O diagnóstico clássico da atual crise europeia, oriundo de um núcleo dominante encabeçado pela Alemanha, bate sempre no percurso de endividamento dos países da periferia. Isenta de culpas os credores, que emprestaram irresponsavelmente, os privados, cuja dívida ultrapassa em muitos casos a dívida soberana dos seus países, e, por fim, procura ignorar os defeitos genéticos do projeto do euro. É que a cedência por parte dos estados-membros do poder soberano de emissão de moeda e, consequentemente, da capacidade de controlar o seu valor por via das taxas de câmbio não foi complementada por um modelo de soberania partilhada à escala europeia, com competências nos domínios fiscal e orçamental. Os graus de liberdade subtraídos a todos os estados da Zona Euro acabaram capturados por um sistema financeiro sem rosto, onde muito poucos têm capacidade de intervenção. Acresce a tudo isto um Banco Central Europeu (BCE) cujo mandato, na leitura restrita de alguns estados dominantes, se resume à manutenção da estabilidade dos preços, ainda por cima tendo por referência um valor perigosamente baixo da inflação de 2%.
Percebe-se que, com este limitado portefólio de mecanismos de intervenção, a Europa e a Zona Euro não serão capazes de romper o ciclo vicioso. Importa, então, perceber as opções.

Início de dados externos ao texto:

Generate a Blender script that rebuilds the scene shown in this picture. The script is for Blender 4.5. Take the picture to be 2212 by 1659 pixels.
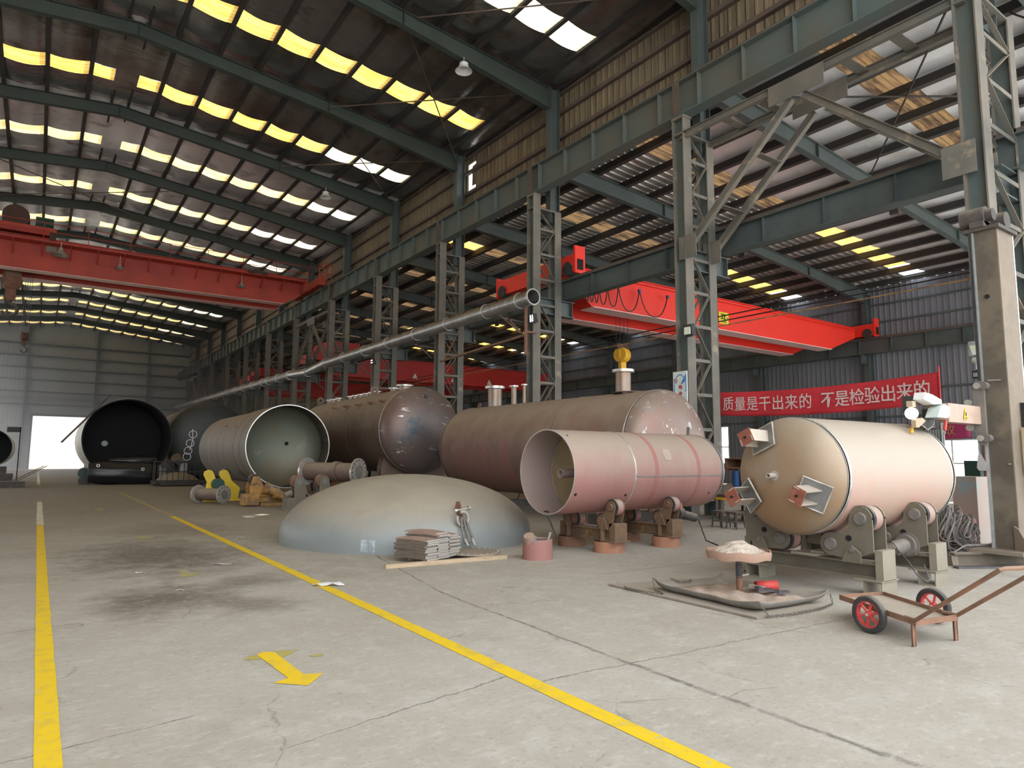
import bpy, bmesh, math, random
from mathutils import Vector, Matrix
random.seed(7)
for o in list(bpy.data.objects): bpy.data.objects.remove(o)
S = bpy.context.scene
COL = S.collection
PI = math.pi

# ------------------------------------------------------------------ camera
cd = bpy.data.cameras.new('camera'); cam = bpy.data.objects.new('camera', cd); COL.objects.link(cam)
cd.sensor_width = 36.0; cd.sensor_fit = 'HORIZONTAL'; cd.lens = 1450.0 / 2212.0 * 36.0
cd.clip_start = 0.1; cd.clip_end = 600
cr = Vector((0.81780367, -0.57546641, 0.00596385)); cdn = Vector((0.06783174, 0.08609561, -0.99397505)); cf = Vector((0.57148579, 0.81328098, 0.10944419))
Mc = Matrix((cr, -cdn, -cf)).transposed().to_4x4(); Mc.translation = Vector((0, 0, 1.6)); cam.matrix_world = Mc
S.camera = cam

# ------------------------------------------------------------------ daylight
W = bpy.data.worlds.new('world'); S.world = W; W.use_nodes = True
bg = W.node_tree.nodes['Background']; bg.inputs[0].default_value = (0.94, 0.97, 1.0, 1); bg.inputs[1].default_value = 3.6
sd = bpy.data.lights.new('sun', 'SUN'); sun = bpy.data.objects.new('sun', sd); COL.objects.link(sun)
sd.energy = 9.0; sd.angle = 0.012; sd.color = (1.0, 0.93, 0.82)
sdir = Vector((5.2, 19.35, 0)) - Vector((15.75, 25.85, 14.6))
sun.rotation_euler = sdir.to_track_quat('-Z', 'Y').to_euler(); sun.location = (30, 40, 40)
def portal(name, loc, rot, sx, sy):
    ld = bpy.data.lights.new(name, 'AREA'); ld.shape = 'RECTANGLE'; ld.size = sx; ld.size_y = sy
    ld.cycles.is_portal = True
    o = bpy.data.objects.new(name, ld); COL.objects.link(o); o.location = loc; o.rotation_euler = rot
portal('portal_front', (13.5, -2.6, 6.9), (PI / 2, 0, PI), 50, 13.2)
portal('portal_left_windows', (-11.7, 37, 3.5), (PI / 2, 0, PI / 2), 36, 5.2)  # for the openings added to the unseen left wall
portal('portal_left_far_windows', (-11.7, 75.7, 6.7), (PI / 2, 0, PI / 2), 40, 13)  # tall far opening, also added to light the end wall
portal('portal_far_door', (2.0, 96.6, 3.1), (PI / 2, 0, 0), 5.4, 6.2)
portal('portal_side_door', (38.9, 4.5, 4.5), (PI / 2, 0, -PI / 2), 12, 9)  # for the added opening in the right wall, out of view
portal('portal_side_window', (38.9, 29.8, 2.5), (PI / 2, 0, -PI / 2), 1.6, 2.6)
portal('portal_side_window_near', (38.9, 15.3, 1.5), (PI / 2, 0, -PI / 2), 2.4, 2.4)
S.view_settings.view_transform = 'Standard'; S.view_settings.look = 'None'
S.view_settings.exposure = 0.0; S.view_settings.gamma = 1.0; S.view_settings.use_curve_mapping = False
S.cycles.max_bounces = 8; S.cycles.diffuse_bounces = 5; S.cycles.glossy_bounces = 4
S.cycles.transmission_bounces = 4; S.cycles.transparent_max_bounces = 8
S.cycles.sample_clamp_indirect = 8.0; S.cycles.caustics_reflective = False; S.cycles.caustics_refractive = False

# ------------------------------------------------------------------ materials
def nd(nt, t, **k):
    n = nt.nodes.new(t)
    for a, b in k.items(): setattr(n, a, b)
    return n
def ramp(nt, src, p0, p1, c0=(0, 0, 0, 1), c1=(1, 1, 1, 1)):
    r = nd(nt, 'ShaderNodeValToRGB'); r.color_ramp.elements[0].position = p0; r.color_ramp.elements[1].position = p1
    r.color_ramp.elements[0].color = c0; r.color_ramp.elements[1].color = c1
    nt.links.new(src, r.inputs[0]); return r.outputs[0]
def mix(nt, fac, a, b):
    m = nd(nt, 'ShaderNodeMix'); m.data_type = 'RGBA'
    for s, v in ((m.inputs[0], fac), (m.inputs[6], a), (m.inputs[7], b)):
        if hasattr(v, 'node'): nt.links.new(v, s)
        elif isinstance(v, tuple): s.default_value = (v[0], v[1], v[2], 1)
        else: s.default_value = v
    return m.outputs[2]
def mth(nt, op, a, b=None, c=None):
    m = nd(nt, 'ShaderNodeMath'); m.operation = op
    for i, v in enumerate((a, b, c)):
        if v is None: continue
        if hasattr(v, 'node'): nt.links.new(v, m.inputs[i])
        else: m.inputs[i].default_value = v
    return m.outputs[0]
def noise(nt, vec, scale, detail=5, rough=0.6):
    n = nd(nt, 'ShaderNodeTexNoise'); n.inputs['Scale'].default_value = scale; n.inputs['Detail'].default_value = detail
    n.inputs['Roughness'].default_value = rough
    if vec: nt.links.new(vec, n.inputs['Vector'])
    return n.outputs[0]
def mapping(nt, vec, sc, loc=(0, 0, 0), rot=(0, 0, 0)):
    m = nd(nt, 'ShaderNodeMapping'); m.inputs['Scale'].default_value = sc; m.inputs['Location'].default_value = loc; m.inputs['Rotation'].default_value = rot
    nt.links.new(vec, m.inputs[0]); return m.outputs[0]
def base(name):
    m = bpy.data.materials.new(name); m.use_nodes = True; nt = m.node_tree; b = nt.nodes['Principled BSDF']
    tc = nd(nt, 'ShaderNodeTexCoord')
    return m, nt, b, tc.outputs['Object']
MATS = {}
def mat(name, c1, c2=None, s=2.0, rough=0.6, metal=0.0, bump=0.0, dust=None, damt=0.8, dlo=0.15, dhi=0.85, st=(1, 1, 1), lo=0.4, hi=0.65, marks=None, mpos=0.68, mst=(1, 3, 3), ms=3.0, spots=None, spec=0.5):
    """worn metal or paint: two tones by noise, dust lying on upward faces, scraped marks, spots"""
    m, nt, b, oc = base(name); L = nt.links.new
    v = mapping(nt, oc, st)
    n1 = noise(nt, v, s, 6, 0.65)
    col = mix(nt, ramp(nt, n1, lo, hi), c1, c2 or tuple(x * 0.75 for x in c1))
    if spots:
        n3 = noise(nt, mapping(nt, oc, (1, 1, 1), (3, 1, 7)), spots[1], 4, 0.6)
        col = mix(nt, ramp(nt, n3, spots[2], spots[2] + 0.08), col, spots[0])
    if dust:
        g = nd(nt, 'ShaderNodeNewGeometry'); sx = nd(nt, 'ShaderNodeSeparateXYZ'); L(g.outputs['Normal'], sx.inputs[0])
        n2 = noise(nt, oc, s * 2.3 + 1, 4)
        f = mth(nt, 'ADD', sx.outputs[2], mth(nt, 'MULTIPLY', mth(nt, 'SUBTRACT', n2, 0.5), 0.95))
        mr = nd(nt, 'ShaderNodeMapRange'); mr.inputs[1].default_value = dlo; mr.inputs[2].default_value = dhi; mr.inputs[4].default_value = damt
        L(f, mr.inputs[0]); col = mix(nt, mr.outputs[0], col, dust)
    if marks:
        n4 = noise(nt, mapping(nt, oc, mst, (5, 2, 9)), ms, 8, 0.75)
        n5 = noise(nt, oc, 0.9, 2)
        k = mth(nt, 'MULTIPLY', ramp(nt, n4, mpos, mpos + 0.03), ramp(nt, n5, 0.45, 0.55))
        col = mix(nt, k, col, marks)
    L(col, b.inputs['Base Color'])
    b.inputs['Roughness'].default_value = rough; b.inputs['Metallic'].default_value = metal; b.inputs['Specular IOR Level'].default_value = spec
    if bump:
        bp = nd(nt, 'ShaderNodeBump'); bp.inputs['Strength'].default_value = bump; bp.inputs['Distance'].default_value = 0.02
        L(noise(nt, oc, s * 6, 5), bp.inputs['Height']); L(bp.outputs[0], b.inputs['Normal'])
    MATS[name] = m; return m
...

É difícil imaginar um projeto para a Europa que não passe por um conceito federalista, seguramente não tão intenso como o norte-americano, mas que assegure os princípios de coesão e solidariedade fiscal, orçamental e bancária necessários a uma verdadeira governação política e económica à escala europeia.
A forma temerosa e inconsequente com que a União Europeia abordou temas como a taxa Tobin ou os "project-bonds" faz supor um futuro difícil e incerto. A Comissão Europeia, que nunca foi politicamente forte, tem perdido relevância em favor da lógica intergovernamental. Cabe ao Parlamento europeu liderar um movimento de mudança que force as reformas e, assim, viabilize o projeto europeu e a estabilidade do euro. Dito isto, este é o momento de colocar as cartas em cima da mesa e ouvir dos candidatos ao Parlamento Europeu o que pensam das matérias críticas que estruturarão o futuro da união.
Os partidos e os seus candidatos têm o dever de explicar aos portugueses se suportam uma união fiscal que permita financiar um verdadeiro orçamento comum da união, que cresça para um mínimo de 5% do PIB europeu. Se pugnarão pela mutualização da dívida dos estados acima de um determinado patamar (60% do PIB ou outro). Se pretendem que o BCE possa adquirir dívida no mercado primário na forma de "eurobonds", de forma a prevenir as lógicas irracionais (e especulativas) dos mercados. Se aceitam a legitimação do presidente da Comissão Europeia através da eleição direta, abrindo assim portas para uma verdadeira governação político-económica europeia.
Para estas ou outras opções, têm a palavra os candidatos. Na semana de que ainda dispõem.